When it came to Cold War migration from Latin America, American policy varied widely by country—and still does. It has nothing to do with some objective, blindly just law and everything to do with politics. Cubans, for instance, have historically been the darlings among Hispanic migrants because of Washington’s intense stand-off with Havana (and, by extension, Moscow). The Cuban Adjustment Act of 1966 and, later, the Wet Foot, Dry Foot policy allowed Cubans to come to the United States by literally any means, be it on an immigration visa or a dinghy. It then paroled them into the country, granting them permanent residence status just one year later. If a Cuban comes over the Mexican border (this happens) next to a Honduran, the Cuban will get a green card in a year and the Honduran will likely be deported. There are now 1.5 million people of Cuban descent in the U.S.
In the 1980s, when the Reagan administration became embroiled in the civil wars of Central America, the treatment of refugees from those wars reflected American Cold War preferences, not any law. Nicaraguans, who were fleeing a country ruled by the leftist Sandinista government (and thrown into chaos by the Reagan-funded Contras), were welcomed into the U.S. There are now nearly 400,000 Nicaraguans in the United States. Salvadorans, on the other hand, who were fleeing a government that was propped up by Washington, had a quota of 100 imposed on the whole country. The resulting flood of Salvadoran refugees came illegally and was protected by the president renewing their temporarily protected status. It is a precarious way to live: the status lasts just one year, and the president has to extend it every single year.
“A refugee was someone fleeing communism,” says Ngai. “If you were fleeing a country friendly to the U.S., you were not a refugee.”

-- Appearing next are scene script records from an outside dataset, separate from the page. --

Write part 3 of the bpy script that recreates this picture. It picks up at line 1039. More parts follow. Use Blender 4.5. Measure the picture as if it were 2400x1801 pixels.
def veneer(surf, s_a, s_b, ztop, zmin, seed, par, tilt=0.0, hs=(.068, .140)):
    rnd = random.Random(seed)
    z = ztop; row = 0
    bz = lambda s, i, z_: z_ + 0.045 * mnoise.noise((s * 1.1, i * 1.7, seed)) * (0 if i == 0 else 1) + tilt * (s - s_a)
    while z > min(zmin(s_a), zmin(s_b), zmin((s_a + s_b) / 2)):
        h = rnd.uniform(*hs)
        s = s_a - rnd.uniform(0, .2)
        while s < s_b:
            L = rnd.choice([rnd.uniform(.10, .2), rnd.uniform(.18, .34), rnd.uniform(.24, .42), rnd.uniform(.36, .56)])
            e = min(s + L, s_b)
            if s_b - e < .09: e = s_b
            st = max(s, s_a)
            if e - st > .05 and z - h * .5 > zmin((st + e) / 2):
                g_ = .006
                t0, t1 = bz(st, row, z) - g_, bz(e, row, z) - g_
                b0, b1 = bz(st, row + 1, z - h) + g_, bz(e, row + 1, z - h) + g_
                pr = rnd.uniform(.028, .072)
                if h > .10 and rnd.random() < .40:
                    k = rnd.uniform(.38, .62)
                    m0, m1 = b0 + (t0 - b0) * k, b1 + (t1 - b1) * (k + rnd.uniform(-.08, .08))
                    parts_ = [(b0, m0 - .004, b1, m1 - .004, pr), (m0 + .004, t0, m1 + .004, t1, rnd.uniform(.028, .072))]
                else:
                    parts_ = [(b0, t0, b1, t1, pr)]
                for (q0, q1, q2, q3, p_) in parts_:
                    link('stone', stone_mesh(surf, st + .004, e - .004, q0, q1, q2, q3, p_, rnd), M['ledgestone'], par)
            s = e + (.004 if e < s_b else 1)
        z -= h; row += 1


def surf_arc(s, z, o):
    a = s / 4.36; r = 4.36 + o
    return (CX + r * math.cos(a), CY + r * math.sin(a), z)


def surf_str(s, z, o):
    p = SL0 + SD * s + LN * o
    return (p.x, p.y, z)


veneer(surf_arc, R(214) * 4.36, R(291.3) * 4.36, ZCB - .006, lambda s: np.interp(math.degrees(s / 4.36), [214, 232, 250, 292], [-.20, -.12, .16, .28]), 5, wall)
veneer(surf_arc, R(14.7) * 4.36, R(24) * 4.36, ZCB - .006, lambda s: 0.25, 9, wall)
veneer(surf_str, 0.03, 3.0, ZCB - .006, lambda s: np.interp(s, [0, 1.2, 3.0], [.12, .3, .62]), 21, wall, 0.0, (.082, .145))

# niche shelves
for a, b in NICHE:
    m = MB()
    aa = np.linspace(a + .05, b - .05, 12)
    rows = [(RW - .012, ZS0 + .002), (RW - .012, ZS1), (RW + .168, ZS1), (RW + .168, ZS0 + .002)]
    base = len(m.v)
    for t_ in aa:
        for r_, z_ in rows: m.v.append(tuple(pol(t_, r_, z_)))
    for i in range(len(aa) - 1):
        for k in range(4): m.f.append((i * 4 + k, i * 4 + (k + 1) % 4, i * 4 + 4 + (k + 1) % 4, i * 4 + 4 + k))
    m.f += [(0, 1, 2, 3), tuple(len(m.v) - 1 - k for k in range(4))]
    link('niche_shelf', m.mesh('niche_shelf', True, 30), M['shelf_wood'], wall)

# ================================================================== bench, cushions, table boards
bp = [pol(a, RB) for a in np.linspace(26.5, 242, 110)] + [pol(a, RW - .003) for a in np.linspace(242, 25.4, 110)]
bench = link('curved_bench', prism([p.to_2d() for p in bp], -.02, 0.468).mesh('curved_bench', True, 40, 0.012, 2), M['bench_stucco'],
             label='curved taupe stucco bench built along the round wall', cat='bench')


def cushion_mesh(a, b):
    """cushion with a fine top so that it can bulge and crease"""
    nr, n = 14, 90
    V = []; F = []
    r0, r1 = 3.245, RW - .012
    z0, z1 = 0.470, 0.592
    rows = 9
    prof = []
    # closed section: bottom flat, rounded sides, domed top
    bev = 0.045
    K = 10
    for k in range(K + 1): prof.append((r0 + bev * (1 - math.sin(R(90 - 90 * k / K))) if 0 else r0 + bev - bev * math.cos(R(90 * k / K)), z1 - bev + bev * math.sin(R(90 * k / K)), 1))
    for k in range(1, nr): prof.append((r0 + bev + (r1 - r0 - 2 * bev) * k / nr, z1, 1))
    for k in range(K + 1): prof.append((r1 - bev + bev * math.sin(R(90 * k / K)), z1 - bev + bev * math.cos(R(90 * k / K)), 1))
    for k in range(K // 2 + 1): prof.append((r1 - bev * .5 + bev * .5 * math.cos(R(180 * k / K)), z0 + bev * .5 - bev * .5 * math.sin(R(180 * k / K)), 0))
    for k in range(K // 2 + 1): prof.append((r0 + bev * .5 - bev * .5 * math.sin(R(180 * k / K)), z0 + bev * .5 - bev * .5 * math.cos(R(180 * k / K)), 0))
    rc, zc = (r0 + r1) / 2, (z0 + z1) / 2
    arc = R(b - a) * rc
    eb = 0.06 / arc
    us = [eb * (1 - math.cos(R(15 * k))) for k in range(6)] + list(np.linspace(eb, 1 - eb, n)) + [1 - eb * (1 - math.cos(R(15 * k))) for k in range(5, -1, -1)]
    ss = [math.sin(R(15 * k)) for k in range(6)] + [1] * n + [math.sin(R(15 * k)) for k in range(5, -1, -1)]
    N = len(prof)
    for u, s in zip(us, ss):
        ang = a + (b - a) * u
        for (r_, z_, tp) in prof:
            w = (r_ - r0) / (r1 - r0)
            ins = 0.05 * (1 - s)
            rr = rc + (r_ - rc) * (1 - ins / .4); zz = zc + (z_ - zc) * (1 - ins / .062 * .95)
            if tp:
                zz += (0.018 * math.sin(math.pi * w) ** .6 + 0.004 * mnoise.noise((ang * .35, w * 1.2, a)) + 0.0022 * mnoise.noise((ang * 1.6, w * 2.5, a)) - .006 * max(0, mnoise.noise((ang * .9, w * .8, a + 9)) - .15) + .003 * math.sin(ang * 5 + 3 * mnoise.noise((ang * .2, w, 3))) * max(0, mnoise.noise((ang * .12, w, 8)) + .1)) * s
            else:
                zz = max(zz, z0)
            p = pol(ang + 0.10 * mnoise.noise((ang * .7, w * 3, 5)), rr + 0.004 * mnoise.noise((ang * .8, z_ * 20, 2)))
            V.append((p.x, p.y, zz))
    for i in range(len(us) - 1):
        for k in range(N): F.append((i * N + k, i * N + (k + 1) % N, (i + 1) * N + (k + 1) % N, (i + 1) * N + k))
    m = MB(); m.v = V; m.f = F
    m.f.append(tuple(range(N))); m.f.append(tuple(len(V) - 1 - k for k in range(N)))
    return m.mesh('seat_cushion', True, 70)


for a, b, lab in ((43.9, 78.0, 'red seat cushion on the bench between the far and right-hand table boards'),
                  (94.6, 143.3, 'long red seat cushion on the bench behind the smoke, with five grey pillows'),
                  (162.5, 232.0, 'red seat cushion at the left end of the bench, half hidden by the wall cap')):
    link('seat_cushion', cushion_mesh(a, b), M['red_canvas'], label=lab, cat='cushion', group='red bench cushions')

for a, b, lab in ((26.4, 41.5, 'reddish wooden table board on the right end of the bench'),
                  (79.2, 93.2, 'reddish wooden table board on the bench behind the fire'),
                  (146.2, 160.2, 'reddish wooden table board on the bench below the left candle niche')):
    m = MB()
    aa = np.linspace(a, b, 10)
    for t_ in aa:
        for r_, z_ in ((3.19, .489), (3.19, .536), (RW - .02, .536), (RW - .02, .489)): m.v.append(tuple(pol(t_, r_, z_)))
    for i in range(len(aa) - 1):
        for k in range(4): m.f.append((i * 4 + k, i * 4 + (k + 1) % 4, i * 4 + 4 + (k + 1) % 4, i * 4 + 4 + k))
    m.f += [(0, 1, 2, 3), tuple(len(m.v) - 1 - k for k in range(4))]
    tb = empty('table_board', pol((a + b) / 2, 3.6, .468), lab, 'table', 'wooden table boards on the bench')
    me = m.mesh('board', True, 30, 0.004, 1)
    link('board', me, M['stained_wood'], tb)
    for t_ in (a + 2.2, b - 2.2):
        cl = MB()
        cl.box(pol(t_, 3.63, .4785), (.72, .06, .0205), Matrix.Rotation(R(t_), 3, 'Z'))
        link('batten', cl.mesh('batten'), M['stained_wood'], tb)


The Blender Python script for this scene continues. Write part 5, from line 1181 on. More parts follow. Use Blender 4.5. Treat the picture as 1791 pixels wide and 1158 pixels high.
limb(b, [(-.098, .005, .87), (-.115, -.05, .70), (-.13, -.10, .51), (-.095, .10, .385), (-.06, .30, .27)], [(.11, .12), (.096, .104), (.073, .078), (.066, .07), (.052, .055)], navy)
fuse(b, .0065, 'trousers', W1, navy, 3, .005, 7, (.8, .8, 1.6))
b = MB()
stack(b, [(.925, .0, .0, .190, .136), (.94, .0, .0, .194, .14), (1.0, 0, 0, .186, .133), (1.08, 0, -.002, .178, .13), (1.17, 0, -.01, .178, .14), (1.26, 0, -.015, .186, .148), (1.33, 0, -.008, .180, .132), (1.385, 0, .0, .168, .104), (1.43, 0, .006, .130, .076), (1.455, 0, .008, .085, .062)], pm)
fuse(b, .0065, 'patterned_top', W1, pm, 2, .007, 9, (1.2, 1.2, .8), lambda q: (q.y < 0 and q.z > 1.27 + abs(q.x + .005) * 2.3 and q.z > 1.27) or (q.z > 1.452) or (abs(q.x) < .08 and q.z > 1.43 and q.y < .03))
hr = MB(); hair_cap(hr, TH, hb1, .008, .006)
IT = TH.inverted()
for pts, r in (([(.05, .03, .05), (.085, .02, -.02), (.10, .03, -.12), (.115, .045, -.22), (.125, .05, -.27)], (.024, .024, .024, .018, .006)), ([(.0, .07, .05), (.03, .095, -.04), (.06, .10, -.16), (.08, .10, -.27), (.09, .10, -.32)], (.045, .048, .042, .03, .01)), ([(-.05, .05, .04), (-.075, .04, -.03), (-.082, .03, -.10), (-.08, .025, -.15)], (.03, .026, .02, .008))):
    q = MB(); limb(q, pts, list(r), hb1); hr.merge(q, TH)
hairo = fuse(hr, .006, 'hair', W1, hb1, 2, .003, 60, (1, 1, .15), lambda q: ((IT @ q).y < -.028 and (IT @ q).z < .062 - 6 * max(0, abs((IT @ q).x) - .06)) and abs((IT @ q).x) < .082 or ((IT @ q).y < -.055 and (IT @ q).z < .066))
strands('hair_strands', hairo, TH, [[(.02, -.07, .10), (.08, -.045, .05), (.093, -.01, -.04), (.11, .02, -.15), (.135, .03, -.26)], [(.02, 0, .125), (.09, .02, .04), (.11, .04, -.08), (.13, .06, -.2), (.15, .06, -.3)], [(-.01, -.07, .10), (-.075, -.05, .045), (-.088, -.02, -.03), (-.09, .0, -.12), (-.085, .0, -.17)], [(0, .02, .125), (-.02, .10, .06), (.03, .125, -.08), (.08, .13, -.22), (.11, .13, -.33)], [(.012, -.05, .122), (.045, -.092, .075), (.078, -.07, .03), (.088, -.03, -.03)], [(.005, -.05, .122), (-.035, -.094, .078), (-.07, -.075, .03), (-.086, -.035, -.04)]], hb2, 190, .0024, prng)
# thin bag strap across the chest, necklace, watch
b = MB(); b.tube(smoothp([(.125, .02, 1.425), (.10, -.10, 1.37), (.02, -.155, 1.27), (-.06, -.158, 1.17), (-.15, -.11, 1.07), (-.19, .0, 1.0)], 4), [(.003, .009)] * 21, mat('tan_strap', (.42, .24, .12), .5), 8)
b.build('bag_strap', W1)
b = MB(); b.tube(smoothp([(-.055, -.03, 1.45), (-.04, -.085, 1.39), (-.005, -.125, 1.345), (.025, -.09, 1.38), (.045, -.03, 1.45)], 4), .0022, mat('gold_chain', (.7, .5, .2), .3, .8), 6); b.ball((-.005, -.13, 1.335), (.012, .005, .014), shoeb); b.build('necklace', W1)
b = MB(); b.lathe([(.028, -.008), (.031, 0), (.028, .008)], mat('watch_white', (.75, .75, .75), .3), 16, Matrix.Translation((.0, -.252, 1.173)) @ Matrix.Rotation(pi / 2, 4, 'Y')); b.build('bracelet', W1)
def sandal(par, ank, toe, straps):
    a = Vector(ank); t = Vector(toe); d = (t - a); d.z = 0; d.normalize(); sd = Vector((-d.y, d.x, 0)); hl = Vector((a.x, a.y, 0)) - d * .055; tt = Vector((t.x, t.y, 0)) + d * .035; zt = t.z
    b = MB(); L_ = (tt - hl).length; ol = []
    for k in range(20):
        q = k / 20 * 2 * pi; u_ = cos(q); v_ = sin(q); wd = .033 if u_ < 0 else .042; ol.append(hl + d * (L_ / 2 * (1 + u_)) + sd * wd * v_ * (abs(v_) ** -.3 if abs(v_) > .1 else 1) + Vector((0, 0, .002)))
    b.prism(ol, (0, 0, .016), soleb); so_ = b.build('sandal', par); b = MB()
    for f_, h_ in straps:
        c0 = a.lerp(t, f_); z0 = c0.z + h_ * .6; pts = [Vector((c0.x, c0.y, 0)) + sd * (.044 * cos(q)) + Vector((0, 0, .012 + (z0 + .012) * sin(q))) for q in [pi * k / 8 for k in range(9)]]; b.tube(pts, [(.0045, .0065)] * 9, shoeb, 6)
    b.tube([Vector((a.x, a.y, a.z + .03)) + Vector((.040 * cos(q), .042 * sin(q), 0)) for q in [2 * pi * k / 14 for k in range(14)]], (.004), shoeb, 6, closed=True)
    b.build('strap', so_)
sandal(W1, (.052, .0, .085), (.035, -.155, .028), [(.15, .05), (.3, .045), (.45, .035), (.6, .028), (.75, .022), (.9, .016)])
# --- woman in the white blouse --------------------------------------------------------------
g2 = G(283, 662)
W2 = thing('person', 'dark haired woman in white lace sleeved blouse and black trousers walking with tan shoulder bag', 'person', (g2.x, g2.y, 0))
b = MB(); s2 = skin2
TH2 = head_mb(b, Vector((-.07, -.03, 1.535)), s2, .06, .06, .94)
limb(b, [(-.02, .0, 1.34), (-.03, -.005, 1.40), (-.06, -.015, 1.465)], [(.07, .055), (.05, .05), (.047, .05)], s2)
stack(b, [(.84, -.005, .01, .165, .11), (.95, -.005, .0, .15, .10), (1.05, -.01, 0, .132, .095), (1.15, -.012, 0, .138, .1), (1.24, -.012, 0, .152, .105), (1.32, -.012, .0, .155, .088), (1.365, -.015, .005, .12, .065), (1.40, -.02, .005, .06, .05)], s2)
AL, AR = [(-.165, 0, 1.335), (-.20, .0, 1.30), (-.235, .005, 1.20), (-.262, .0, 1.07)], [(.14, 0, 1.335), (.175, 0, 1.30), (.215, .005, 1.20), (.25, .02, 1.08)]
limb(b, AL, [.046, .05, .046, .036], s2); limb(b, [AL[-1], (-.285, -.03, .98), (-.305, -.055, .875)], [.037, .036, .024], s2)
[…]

This year, as Thanksgiving bleeds into the rest of the winter holiday season, as Republicans sharpen their knives for the fight with Obama over his executive action—or “executive amnesty,” whatever you choose to call it—keep this in mind: American immigration law is perhaps one of the most mercurial sets of laws we have. It is not set in stone, nor has it ever been. Historically, it has depended on racism, trade priorities, and geopolitical considerations, just as it does today. And as Senator Ted Cruz, son of a Cuban immigrant, rails against Hondurans and Mexicans for coming to America illegally, keep in mind just how lucky his family is to come from a country that got the kind of special status that allowed, and still allows, Cubans to come to U.S. in ways that would be considered illegal for other populations and to get a green card in a year. Consider that this is not because of a law passed in the U.S. Congress, but because some guy we didn’t like seized power in 1959 and a few American presidents decided to help the Cuban bourgeoisie—and to stick it to Nikita Khrushchev. It’s why I and my 60 relatives are here, too. And it is quite likely that one of your ancestors got in through some giant, executive loophole ages and ages ago. Or got here when there were no loopholes because there were simply no laws pertaining to immigration.
As you celebrate tonight, consider that the lesson here isn’t so much that Cubans or Soviet Jews shouldn’t be there, but that maybe some other people deserve a shot at an American Thanksgiving rather than an ill-informed lecture on the “law.”